King Hamlin is a shock-horror drama about gang crime in London. Hamlin, aged 17, has left school without learning any useful facts or skills. He even lacks a shirt to wear so he shows up for a job interview looking like a vagrant and starts to swear at his future boss. No work for him. He dreams of studying computer software but he doesn’t own a laptop and seems incapable of getting one.
His life is devoid of functioning adults. There’s no teacher, relative, or competent older friend to advise him. No father, of course. His poor dad was knifed to death because he was ‘too good for the hood’. Which is a new cause of crime in London. An excess of virtue can get you stabbed, it seems. His clueless mother, aged 34, is a fantasist who plans to make a fortune selling lavender sprigs in flowerpots. She’s sinking into debt.
These lost souls are the sad products of an education system that has utterly failed to prepare them for life. One wonders what curriculum they were taught. No doubt, a bracing mixture of climate change, human rights and how to put a condom on a banana.

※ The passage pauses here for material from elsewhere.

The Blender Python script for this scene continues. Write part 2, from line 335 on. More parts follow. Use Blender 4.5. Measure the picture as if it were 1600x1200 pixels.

Harris Cain is clearly a find. He has quirky good looks and bundles of natural charm.
At home, Mum adopts a strange moral code that encourages Hamlin to become a criminal. She won’t permit coarse language but she considers it acceptable, and even desirable, to discipline him by striking him full in the face. Hence his readiness to use violence on the street. His mum showed him the way. Hamlin teams up with a local drug merchant who demonstrates how to stab rivals in the head, leg and chest. (The head is the best target, we learn.) This appears to be Hamlin’s first encounter with education.